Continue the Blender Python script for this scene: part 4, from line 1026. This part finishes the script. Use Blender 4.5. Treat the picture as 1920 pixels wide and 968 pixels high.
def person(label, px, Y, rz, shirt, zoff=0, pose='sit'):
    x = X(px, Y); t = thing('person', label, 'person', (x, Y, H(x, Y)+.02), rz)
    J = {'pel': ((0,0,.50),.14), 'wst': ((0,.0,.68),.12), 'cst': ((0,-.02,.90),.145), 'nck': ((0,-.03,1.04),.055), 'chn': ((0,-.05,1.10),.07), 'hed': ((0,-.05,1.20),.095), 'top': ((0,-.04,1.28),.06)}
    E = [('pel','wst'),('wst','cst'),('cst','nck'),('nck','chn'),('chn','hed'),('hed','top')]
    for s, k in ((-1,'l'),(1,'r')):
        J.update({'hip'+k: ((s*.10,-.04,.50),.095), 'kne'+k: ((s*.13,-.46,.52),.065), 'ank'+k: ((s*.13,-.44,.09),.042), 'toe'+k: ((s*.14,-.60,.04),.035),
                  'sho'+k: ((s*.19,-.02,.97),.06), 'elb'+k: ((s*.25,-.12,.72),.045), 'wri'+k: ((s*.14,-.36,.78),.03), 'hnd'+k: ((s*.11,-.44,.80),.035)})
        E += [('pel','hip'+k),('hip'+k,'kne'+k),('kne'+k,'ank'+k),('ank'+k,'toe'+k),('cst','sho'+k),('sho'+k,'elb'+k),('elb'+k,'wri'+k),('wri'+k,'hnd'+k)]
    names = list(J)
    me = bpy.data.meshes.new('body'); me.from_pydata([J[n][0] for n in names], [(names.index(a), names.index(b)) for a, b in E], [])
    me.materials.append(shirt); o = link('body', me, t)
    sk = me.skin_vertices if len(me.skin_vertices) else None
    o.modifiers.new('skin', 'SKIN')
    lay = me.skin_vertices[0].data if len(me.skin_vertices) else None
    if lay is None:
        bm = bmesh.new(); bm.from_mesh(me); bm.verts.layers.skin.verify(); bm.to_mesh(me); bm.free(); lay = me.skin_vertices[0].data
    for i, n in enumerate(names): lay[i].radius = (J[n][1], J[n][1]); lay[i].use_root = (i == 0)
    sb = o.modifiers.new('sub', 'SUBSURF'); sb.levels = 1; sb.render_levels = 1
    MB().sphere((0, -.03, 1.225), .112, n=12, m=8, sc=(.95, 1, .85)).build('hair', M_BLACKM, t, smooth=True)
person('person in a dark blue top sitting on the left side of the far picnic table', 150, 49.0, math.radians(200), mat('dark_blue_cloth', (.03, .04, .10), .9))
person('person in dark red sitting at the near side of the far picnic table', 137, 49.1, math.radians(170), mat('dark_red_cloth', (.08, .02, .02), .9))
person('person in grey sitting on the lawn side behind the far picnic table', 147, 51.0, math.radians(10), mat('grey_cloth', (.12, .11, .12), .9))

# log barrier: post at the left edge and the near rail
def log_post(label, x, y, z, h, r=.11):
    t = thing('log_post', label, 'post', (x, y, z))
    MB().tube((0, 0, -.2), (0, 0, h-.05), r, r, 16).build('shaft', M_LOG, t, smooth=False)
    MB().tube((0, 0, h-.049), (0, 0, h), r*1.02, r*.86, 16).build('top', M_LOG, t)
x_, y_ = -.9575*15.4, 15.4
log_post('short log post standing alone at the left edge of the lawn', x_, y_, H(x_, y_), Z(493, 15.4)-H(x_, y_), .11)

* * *

**Set exercise:** Print the material above once more, exactly.

**Answer to this problem:**
Continue the Blender Python script for this scene: part 4, from line 1026. This part finishes the script. Use Blender 4.5. Treat the picture as 1920 pixels wide and 968 pixels high.
def person(label, px, Y, rz, shirt, zoff=0, pose='sit'):
    x = X(px, Y); t = thing('person', label, 'person', (x, Y, H(x, Y)+.02), rz)
    J = {'pel': ((0,0,.50),.14), 'wst': ((0,.0,.68),.12), 'cst': ((0,-.02,.90),.145), 'nck': ((0,-.03,1.04),.055), 'chn': ((0,-.05,1.10),.07), 'hed': ((0,-.05,1.20),.095), 'top': ((0,-.04,1.28),.06)}
    E = [('pel','wst'),('wst','cst'),('cst','nck'),('nck','chn'),('chn','hed'),('hed','top')]
    for s, k in ((-1,'l'),(1,'r')):
        J.update({'hip'+k: ((s*.10,-.04,.50),.095), 'kne'+k: ((s*.13,-.46,.52),.065), 'ank'+k: ((s*.13,-.44,.09),.042), 'toe'+k: ((s*.14,-.60,.04),.035),
                  'sho'+k: ((s*.19,-.02,.97),.06), 'elb'+k: ((s*.25,-.12,.72),.045), 'wri'+k: ((s*.14,-.36,.78),.03), 'hnd'+k: ((s*.11,-.44,.80),.035)})
        E += [('pel','hip'+k),('hip'+k,'kne'+k),('kne'+k,'ank'+k),('ank'+k,'toe'+k),('cst','sho'+k),('sho'+k,'elb'+k),('elb'+k,'wri'+k),('wri'+k,'hnd'+k)]
    names = list(J)
    me = bpy.data.meshes.new('body'); me.from_pydata([J[n][0] for n in names], [(names.index(a), names.index(b)) for a, b in E], [])
    me.materials.append(shirt); o = link('body', me, t)
    sk = me.skin_vertices if len(me.skin_vertices) else None
    o.modifiers.new('skin', 'SKIN')
    lay = me.skin_vertices[0].data if len(me.skin_vertices) else None
    if lay is None:
        bm = bmesh.new(); bm.from_mesh(me); bm.verts.layers.skin.verify(); bm.to_mesh(me); bm.free(); lay = me.skin_vertices[0].data
    for i, n in enumerate(names): lay[i].radius = (J[n][1], J[n][1]); lay[i].use_root = (i == 0)
    sb = o.modifiers.new('sub', 'SUBSURF'); sb.levels = 1; sb.render_levels = 1
    MB().sphere((0, -.03, 1.225), .112, n=12, m=8, sc=(.95, 1, .85)).build('hair', M_BLACKM, t, smooth=True)
person('person in a dark blue top sitting on the left side of the far picnic table', 150, 49.0, math.radians(200), mat('dark_blue_cloth', (.03, .04, .10), .9))
person('person in dark red sitting at the near side of the far picnic table', 137, 49.1, math.radians(170), mat('dark_red_cloth', (.08, .02, .02), .9))
person('person in grey sitting on the lawn side behind the far picnic table', 147, 51.0, math.radians(10), mat('grey_cloth', (.12, .11, .12), .9))

# log barrier: post at the left edge and the near rail
def log_post(label, x, y, z, h, r=.11):
    t = thing('log_post', label, 'post', (x, y, z))
    MB().tube((0, 0, -.2), (0, 0, h-.05), r, r, 16).build('shaft', M_LOG, t, smooth=False)
    MB().tube((0, 0, h-.049), (0, 0, h), r*1.02, r*.86, 16).build('top', M_LOG, t)
x_, y_ = -.9575*15.4, 15.4
log_post('short log post standing alone at the left edge of the lawn', x_, y_, H(x_, y_), Z(493, 15.4)-H(x_, y_), .11)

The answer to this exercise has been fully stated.